If necessary I can try to rephrase it, if it is not sufficiently clear.

cheers,

neopolitan
 
  • #97
neopolitan said:
I doubt the validity of the second diagram to be honest, since the perspectives are a bit screwy. In diagram one there is the perspective of the external observer observing the rocket and the perspective of the rocket. In diagram two there seem to be "corrected" perspecitives and I wonder if that is valid (since if there were a rocket in each frame, pointed in opposite directions, they would both, in my scenario, consider that other's nose clock is in the future. It is not so that one frame's observer would think that the second frame's nose clock is in the future and the second frame's observer would think that the first frame's nose clock is in the past).
The second diagram is the rocket's rest frame where v=0. The solid outline in the second diagram shows the position of the rocket at a given instant in the rest frame.

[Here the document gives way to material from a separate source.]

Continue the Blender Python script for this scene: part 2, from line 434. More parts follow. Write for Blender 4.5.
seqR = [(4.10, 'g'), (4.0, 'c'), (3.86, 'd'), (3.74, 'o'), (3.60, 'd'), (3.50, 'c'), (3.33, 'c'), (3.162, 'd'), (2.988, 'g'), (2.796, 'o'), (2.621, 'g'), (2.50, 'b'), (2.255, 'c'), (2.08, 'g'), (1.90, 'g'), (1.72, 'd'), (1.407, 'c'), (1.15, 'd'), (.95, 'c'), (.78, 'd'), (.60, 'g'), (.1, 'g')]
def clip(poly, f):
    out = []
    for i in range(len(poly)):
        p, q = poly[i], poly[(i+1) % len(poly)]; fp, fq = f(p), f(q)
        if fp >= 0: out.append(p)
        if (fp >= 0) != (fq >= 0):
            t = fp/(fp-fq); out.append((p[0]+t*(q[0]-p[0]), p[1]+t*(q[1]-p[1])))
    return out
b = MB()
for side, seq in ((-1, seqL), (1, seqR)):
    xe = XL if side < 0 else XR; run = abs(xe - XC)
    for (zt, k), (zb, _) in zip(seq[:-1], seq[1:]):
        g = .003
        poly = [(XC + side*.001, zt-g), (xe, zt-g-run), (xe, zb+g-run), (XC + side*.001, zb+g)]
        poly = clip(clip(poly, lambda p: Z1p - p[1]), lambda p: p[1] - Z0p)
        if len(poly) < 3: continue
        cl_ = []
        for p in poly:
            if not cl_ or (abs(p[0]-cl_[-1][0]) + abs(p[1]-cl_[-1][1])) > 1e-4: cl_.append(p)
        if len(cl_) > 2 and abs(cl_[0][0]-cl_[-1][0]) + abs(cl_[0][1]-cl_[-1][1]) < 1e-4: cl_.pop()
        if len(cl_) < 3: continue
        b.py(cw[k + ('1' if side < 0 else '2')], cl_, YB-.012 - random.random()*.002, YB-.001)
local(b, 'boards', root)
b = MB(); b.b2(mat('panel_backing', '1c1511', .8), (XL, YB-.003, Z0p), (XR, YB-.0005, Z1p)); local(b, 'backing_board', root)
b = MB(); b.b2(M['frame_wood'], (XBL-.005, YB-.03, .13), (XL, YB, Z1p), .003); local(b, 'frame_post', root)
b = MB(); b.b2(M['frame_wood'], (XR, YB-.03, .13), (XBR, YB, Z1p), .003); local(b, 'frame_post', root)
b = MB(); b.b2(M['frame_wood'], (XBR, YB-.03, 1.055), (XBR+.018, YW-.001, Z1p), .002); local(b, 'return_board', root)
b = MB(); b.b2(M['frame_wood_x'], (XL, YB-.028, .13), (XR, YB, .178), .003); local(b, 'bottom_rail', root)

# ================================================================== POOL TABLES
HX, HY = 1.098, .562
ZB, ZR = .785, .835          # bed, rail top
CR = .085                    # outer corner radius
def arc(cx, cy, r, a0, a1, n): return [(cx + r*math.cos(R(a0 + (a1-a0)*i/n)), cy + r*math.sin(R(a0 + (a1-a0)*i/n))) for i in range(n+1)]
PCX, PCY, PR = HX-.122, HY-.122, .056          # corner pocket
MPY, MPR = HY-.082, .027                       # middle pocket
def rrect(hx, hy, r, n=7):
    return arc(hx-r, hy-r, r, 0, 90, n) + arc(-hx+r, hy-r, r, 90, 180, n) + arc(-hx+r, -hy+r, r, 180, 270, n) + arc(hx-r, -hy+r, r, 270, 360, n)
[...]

The first diagram is the observer's frame where v=.6c. The solid outline in the first diagram shows the position of the rocket at a given instant in the observer's frame.

The dashed outline in each diagram is the solid outline from the other diagram, so the dashed outline in the first diagram shows the rocket's perspective and the dashed outline in the second diagram shows the external observer's perspective. The two diagrams show the same two things in different frames.

What specifically do you think is wrong with the second diagram?
 
  • #98
If a rocket is moving relative to us and an explosion occurs at the nose and tail of the rocket simultaneously in the rocket frame, then we would see the tail explode first and then at a later time we would see the nose explode. From the time we saw the tail explode to the time we see the nose explode are we not seeing a past version of the nose that has not yet exploded?
 
  • #99
kev said:
If a rocket is moving relative to us and an explosion occurs at the nose and tail of the rocket simultaneously in the rocket frame, then we would see the tail explode first and then at a later time we would see the nose explode. From the time we saw the tail explode to the time we see the nose explode are we not seeing a past version of the nose that has not yet exploded?

We specified earlier that we took into account travel times for photons from each clock.

cheers,

neopolitan
 
  • #100
DaleSpam said:
The second diagram is the rocket's rest frame where v=0. The solid outline in the second diagram shows the position of the rocket at a given instant in the rest frame.

The first diagram is the observer's frame where v=.6c. The solid outline in the first diagram shows the position of the rocket at a given instant in the observer's frame.

The dashed outline in each diagram is the solid outline from the other diagram, so the dashed outline in the first diagram shows the rocket's perspective and the dashed outline in the second diagram shows the external observer's perspective. The two diagrams show the same two things in different frames.

What specifically do you think is wrong with the second diagram?

I may have it wrong but in the second diagram it seems you are saying "if the nose and the tail of the rocket are simultaneous in the external observer's frame, this is what happens in the rocket's frame" - the clocks in the rocket's frame will not be synchronous, and being synchronous in the rocket's frame was inherent in the scenario.